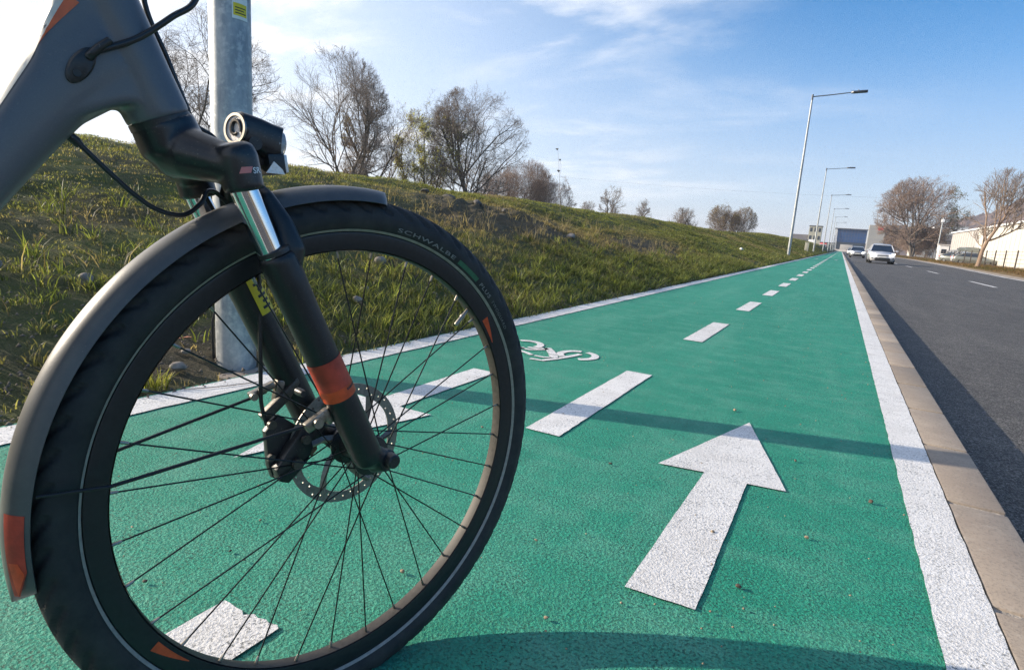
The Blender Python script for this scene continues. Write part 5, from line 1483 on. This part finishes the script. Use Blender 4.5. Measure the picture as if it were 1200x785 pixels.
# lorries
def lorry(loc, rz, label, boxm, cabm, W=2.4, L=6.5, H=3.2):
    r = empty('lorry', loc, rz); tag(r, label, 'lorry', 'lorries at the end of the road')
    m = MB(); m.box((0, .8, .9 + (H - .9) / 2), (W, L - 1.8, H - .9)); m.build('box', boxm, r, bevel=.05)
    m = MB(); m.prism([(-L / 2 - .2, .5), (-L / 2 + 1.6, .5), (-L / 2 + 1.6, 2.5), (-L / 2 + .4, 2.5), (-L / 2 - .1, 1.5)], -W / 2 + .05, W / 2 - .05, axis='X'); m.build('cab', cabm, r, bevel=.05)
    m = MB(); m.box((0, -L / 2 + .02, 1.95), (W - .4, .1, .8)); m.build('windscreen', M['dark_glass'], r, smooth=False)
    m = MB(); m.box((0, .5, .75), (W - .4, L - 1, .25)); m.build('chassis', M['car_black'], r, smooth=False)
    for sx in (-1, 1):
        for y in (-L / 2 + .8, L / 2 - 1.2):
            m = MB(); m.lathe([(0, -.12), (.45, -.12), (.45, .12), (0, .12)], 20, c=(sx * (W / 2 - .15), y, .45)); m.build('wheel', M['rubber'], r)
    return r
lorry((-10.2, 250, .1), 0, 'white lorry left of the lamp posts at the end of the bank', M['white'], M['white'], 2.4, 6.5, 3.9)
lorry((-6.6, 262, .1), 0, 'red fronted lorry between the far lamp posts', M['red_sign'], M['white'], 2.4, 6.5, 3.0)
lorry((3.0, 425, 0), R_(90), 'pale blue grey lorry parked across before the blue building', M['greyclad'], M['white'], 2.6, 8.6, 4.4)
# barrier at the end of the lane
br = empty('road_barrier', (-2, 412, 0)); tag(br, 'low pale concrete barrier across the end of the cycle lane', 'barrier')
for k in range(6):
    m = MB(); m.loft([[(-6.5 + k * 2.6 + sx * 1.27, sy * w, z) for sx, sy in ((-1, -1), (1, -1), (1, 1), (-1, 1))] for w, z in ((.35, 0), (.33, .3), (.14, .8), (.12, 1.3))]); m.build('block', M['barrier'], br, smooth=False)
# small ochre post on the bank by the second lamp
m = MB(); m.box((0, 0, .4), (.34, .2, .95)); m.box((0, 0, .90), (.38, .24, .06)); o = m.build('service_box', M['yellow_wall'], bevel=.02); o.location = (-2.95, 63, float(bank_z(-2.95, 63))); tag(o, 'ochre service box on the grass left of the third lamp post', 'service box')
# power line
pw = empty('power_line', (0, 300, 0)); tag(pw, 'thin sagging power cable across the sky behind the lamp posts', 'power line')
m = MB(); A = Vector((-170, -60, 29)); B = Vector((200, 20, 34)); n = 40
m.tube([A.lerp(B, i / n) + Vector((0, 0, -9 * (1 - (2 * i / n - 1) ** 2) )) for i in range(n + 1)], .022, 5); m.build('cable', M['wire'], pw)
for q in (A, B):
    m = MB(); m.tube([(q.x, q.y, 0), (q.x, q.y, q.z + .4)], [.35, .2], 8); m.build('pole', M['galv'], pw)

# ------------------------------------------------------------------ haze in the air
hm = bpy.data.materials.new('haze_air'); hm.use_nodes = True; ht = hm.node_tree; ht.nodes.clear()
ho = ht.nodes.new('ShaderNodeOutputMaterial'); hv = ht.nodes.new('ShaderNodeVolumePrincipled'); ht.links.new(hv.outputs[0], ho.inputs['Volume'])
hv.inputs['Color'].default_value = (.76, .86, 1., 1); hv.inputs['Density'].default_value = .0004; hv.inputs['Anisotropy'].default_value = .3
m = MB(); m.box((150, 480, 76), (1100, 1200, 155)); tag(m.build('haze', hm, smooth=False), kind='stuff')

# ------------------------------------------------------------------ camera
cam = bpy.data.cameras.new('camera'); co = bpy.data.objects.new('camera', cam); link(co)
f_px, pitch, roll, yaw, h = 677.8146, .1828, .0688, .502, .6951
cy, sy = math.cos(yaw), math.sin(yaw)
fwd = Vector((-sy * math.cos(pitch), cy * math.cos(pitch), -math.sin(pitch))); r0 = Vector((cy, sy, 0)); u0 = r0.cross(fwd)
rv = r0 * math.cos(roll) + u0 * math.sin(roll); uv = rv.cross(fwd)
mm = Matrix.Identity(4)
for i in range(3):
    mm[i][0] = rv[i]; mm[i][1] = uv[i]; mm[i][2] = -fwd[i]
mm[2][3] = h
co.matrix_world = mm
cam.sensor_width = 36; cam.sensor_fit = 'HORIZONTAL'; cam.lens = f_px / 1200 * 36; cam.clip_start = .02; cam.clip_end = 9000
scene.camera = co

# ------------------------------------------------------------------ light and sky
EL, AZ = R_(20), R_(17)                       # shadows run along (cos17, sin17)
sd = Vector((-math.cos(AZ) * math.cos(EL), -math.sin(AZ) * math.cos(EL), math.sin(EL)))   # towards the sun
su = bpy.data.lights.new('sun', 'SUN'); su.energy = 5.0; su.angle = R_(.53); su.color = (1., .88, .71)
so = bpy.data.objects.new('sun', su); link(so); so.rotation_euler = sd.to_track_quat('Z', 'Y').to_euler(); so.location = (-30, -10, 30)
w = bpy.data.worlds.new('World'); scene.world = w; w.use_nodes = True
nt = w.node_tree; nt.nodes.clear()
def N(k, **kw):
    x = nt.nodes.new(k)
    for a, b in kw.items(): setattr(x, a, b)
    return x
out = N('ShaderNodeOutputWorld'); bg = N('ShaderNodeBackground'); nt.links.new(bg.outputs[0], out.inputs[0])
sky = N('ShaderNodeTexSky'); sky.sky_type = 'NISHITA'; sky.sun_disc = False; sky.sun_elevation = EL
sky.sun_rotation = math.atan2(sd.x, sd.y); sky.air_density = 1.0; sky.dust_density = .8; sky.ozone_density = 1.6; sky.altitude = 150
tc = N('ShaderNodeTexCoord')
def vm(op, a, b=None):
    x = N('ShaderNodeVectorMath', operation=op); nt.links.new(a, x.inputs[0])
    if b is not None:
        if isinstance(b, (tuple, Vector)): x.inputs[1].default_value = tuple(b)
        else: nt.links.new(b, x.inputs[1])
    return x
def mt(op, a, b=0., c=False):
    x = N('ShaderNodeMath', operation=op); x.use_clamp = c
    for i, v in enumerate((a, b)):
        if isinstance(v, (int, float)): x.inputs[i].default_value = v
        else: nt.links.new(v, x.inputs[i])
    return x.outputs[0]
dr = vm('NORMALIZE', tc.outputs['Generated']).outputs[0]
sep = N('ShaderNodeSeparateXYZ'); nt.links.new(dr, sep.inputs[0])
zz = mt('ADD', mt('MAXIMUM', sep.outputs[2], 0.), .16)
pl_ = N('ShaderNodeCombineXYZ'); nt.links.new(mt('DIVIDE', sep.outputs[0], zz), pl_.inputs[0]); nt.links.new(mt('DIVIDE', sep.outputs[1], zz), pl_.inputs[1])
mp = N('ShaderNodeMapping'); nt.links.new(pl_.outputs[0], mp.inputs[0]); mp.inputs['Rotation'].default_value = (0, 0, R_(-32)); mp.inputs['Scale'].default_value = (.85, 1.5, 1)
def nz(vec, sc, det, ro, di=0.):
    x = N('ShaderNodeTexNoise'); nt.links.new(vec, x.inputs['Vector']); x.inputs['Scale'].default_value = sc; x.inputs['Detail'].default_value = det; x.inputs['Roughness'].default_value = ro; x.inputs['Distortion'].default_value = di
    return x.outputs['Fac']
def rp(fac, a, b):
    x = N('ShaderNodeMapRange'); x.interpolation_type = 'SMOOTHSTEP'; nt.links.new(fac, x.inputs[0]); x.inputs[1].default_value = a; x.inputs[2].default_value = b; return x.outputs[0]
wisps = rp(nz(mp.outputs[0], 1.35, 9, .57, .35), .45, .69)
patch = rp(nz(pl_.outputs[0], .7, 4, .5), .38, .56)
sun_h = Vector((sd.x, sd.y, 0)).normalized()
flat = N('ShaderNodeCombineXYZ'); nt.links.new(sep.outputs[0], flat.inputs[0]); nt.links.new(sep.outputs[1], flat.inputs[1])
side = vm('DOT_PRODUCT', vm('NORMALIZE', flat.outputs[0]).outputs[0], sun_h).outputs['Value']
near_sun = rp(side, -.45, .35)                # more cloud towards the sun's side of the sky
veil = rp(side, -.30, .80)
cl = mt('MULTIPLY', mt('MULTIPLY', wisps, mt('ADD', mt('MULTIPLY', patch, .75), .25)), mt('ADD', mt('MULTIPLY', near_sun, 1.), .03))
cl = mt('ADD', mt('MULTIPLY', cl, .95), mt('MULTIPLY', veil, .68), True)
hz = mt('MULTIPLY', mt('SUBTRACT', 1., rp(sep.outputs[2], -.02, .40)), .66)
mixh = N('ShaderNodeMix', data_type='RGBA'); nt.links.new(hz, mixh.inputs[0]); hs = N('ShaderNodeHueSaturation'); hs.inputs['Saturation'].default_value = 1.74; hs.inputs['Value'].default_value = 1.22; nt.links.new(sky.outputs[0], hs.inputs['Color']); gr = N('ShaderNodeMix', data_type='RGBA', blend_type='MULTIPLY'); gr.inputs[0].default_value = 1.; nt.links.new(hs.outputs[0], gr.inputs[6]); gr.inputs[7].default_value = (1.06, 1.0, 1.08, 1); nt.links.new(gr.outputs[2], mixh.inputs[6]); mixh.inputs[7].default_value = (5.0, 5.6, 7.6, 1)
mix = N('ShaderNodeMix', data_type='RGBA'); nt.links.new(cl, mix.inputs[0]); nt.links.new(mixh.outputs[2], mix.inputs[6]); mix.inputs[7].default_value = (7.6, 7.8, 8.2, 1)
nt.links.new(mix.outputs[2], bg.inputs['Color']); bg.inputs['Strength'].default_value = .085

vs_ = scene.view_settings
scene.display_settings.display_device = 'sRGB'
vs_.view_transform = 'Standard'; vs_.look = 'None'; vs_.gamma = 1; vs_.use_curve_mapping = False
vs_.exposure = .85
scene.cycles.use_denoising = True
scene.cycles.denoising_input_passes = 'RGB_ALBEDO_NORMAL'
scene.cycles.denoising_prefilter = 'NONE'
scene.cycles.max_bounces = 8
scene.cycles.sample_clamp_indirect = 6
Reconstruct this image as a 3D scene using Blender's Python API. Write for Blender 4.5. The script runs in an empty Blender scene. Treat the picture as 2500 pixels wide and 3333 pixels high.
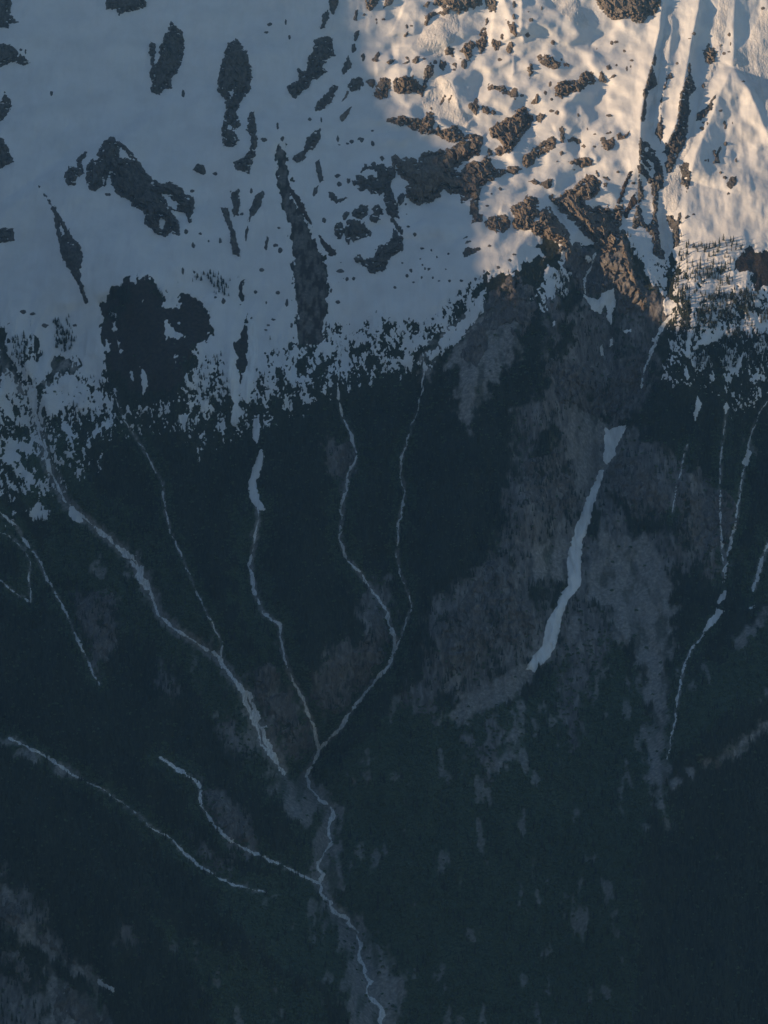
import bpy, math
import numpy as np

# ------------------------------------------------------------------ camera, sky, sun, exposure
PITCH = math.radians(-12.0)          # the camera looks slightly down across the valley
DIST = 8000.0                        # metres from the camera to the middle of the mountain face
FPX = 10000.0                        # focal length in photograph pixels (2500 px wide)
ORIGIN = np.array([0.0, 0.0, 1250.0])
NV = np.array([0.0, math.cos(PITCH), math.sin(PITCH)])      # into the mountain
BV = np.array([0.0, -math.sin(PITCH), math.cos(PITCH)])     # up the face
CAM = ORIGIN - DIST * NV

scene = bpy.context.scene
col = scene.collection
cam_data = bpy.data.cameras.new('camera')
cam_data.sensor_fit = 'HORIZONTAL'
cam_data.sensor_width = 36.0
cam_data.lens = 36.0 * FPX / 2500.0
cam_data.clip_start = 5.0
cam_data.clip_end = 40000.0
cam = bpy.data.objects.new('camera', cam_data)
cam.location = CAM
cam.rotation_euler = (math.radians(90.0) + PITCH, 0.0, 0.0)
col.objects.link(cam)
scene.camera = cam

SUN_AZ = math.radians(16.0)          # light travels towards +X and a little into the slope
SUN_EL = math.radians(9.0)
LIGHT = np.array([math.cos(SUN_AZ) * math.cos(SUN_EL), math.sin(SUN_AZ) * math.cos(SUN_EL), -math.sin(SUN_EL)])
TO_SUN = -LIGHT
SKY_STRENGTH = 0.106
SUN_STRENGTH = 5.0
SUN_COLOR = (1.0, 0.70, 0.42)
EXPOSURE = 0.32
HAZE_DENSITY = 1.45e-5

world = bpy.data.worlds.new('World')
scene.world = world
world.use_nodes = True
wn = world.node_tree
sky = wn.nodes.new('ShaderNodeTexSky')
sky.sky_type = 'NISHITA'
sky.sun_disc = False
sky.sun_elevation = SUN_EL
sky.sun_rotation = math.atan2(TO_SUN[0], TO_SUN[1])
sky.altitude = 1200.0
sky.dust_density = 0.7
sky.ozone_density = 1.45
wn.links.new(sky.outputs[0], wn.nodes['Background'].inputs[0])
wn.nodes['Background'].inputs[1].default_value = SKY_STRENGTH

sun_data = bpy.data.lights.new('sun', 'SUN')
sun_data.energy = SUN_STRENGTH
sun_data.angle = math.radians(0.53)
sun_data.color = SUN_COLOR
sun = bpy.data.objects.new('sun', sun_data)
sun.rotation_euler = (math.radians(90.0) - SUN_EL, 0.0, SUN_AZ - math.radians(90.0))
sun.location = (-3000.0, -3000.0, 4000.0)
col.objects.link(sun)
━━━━
Short problem:
Skip every picture. Repeat the lines from the one with "Reconstruct this image" through the one with "import numpy as np", both ends included.

Solution for this exercise:
Reconstruct this image as a 3D scene using Blender's Python API. Write for Blender 4.5. The script runs in an empty Blender scene. Treat the picture as 2500 pixels wide and 3333 pixels high.
import bpy, math
import numpy as np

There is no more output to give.